Der chinesische Monumentalfilm von John Woo aus dem Jahr 2008 handelt vom Ende der Han Dynastie, und erzählt die Geschichte der berühmten Schlacht zwischen drei chinesischen Königreichen am Jangtse im Jahre 208 v. Chr. Das Drehbuch basiert auf einigen zentralen Kapiteln aus dem "Roman der drei Reiche" ("San Guo Yan Yi") von Luo Guan-zhong, einem Klassiker aus dem 14. Jahrhundert
Der machtbesessene Premierminister Cao Cao überzeugt den wankelmütigen Kaiser Han, den Königreichen Xu im Westen und East Wu im Süden den Krieg zu erklären um China endgültig zu vereinen. In ihrer Not schließen die beiden eigentlich verfeindeten Königreiche eine Allianz gegen den übermächtigen Feind. Im Film entwickelt sich zwischen Wus Armeechef Zhou Yu und dem brillanten Strategen Zhuge Liang aus Xu bald eine enge Freundschaft und gemeinsam gelingt es ihnen schließlich, die riesige Armee der Han am „Red Cliff“ vernichtend zu schlagen.
Natürlich kommt auch die Romantik nicht zu kurz: Die Frau von Zhou Yu ist so schön und klug, dass Cao Cao diesen Krieg auch deswegen führt, um sie für sich zu gewinnen. Durch eine List gelingt es ihr, Cao Caos letzten Angriff zu verzögern und so den Truppen von Xu und Wu einen klaren Vorteil zu verschaffen, durch den sie am Ende die Schlacht für sich entscheiden können.
In China brach das 288 Minuten lange und als Zweiteiler im Kino veröffentlichte Epos Kassenrekorde und ist mit einem Budget von US$ 80 Millionen der aufwendigste asiatische Film überhaupt. Laut dem Lexikon des Internationen Films, ist der Film ein „Wendepunkt in der Bio- und Filmografie von John Woo, der nach 15 Jahren in den USA in seine Heimat zurückkehrte.“ „Red Cliff“ wurde mit zahlreichen Preisen ausgezeichnet, fünf Mal erhielt er den Hong Kong Film Award und gewann bei den „3rd Asian Film Awards“ den Preis für die bestens Spezialeffekte.
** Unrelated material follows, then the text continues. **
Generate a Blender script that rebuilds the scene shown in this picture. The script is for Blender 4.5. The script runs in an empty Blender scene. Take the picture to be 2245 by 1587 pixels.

Leider wurde der Film, um ihn in den USA und Europa vermarkten zu können, enorm gekürzt: Von ursprünglich mehr als vier Stunden auf 148 Minuten, wodurch vieles von der Handlung verloren geht. „Woos elaborierte Bildmontagen sind durch harte Schnitte verstümmelt worden.“ (Ralph Umard bei Spiegel Online) Neben brutalen Kampfszenen und Gewaltbildern, fielen auch poesievolle und komödiantische Szenen den Zensoren zum Opfer. Viele Charaktere, die im Original eine wichtige Rolle spielen, werden an den Rand des Geschehens verbannt. Szenen, die für den Verlauf der Geschichte von Bedeutung sind wurden teilweise oder vollständig herausgeschnitten, wodurch Handlungssprünge entstehen, die einen schnell den Überblick verlieren lassen. Wer sich den Film also anschauen will, sollte versuchen an das chinesische Original zu kommen und sich nicht mit der gekürzten Fassung zufrieden geben.